A couple of pretty basic questions:

Value types:

As far as I understand, when I create value type without "new" syntax
the object is considered as unutilized. Consequently, I have to
initialize its member variables manually; otherwise I would get an
exception while accessing them.
Does this means that the constructor of the object, which is created
without_new_way wouldn't be called?

Reference types:

Do I always create reference types with "new" syntax or there are some
cases when I create my object without "new" and it still will be
allocated in managed heap?

Thanks.

Jean.
 
Jean Stax said:
A couple of pretty basic questions:

Value types:

As far as I understand, when I create value type without "new" syntax
the object is considered as unutilized.
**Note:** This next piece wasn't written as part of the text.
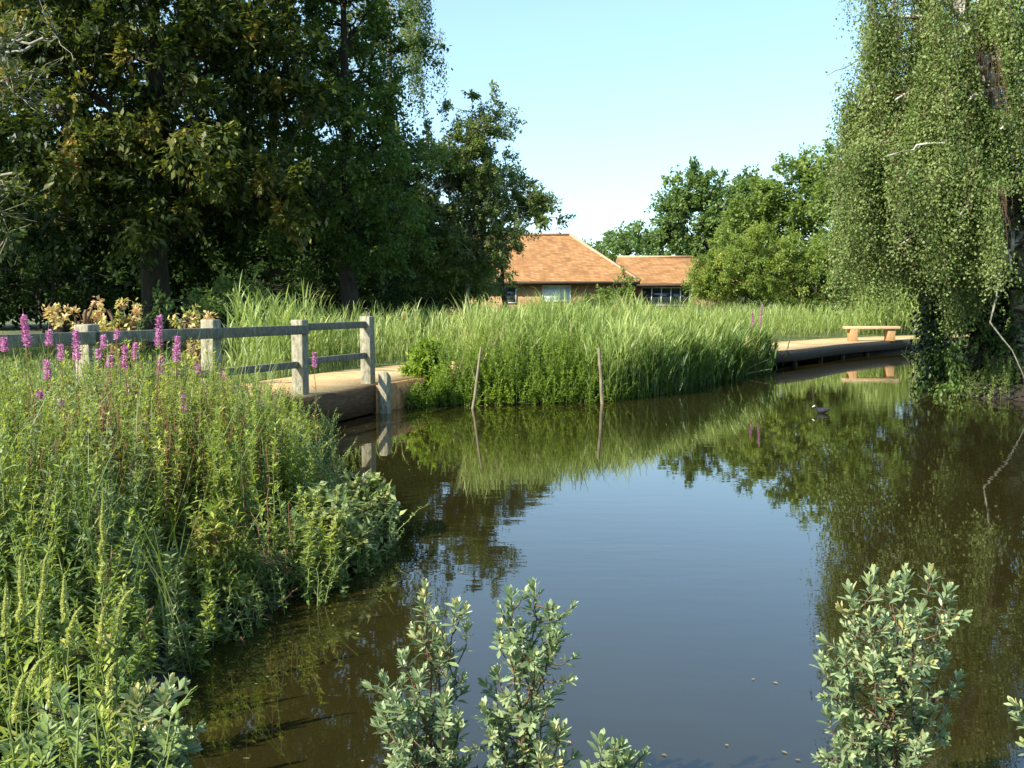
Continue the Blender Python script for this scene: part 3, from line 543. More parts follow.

Consequently, I have to
initialize its member variables manually; otherwise I would get an
exception while accessing them.
Does this means that the constructor of the object, which is created
without_new_way wouldn't be called?

Bear in mind that you can't define a parameterless constructor for a
value type, but you can always do new ValueType() as if there *was*
one. Other than how you initialize the member variables (and when the
value is considered to be initialized) I don't think there's any
difference between the two. I'd personally try to use a constructor
wherever possible.
Reference types:

Do I always create reference types with "new" syntax or there are some
cases when I create my object without "new" and it still will be
allocated in managed heap?

You can't create an object without a "new" being involved somewhere
(with a few possible exceptions like serialization - not sure) although
you may not call the "new" yourself (eg factory methods). *All*
reference type objects are allocated on the managed heap though.

Note that when you just *declare* a reference type variable, that
doesn't create an object at all - the variable's value is undefined if
it's local, and null if it's class/instance.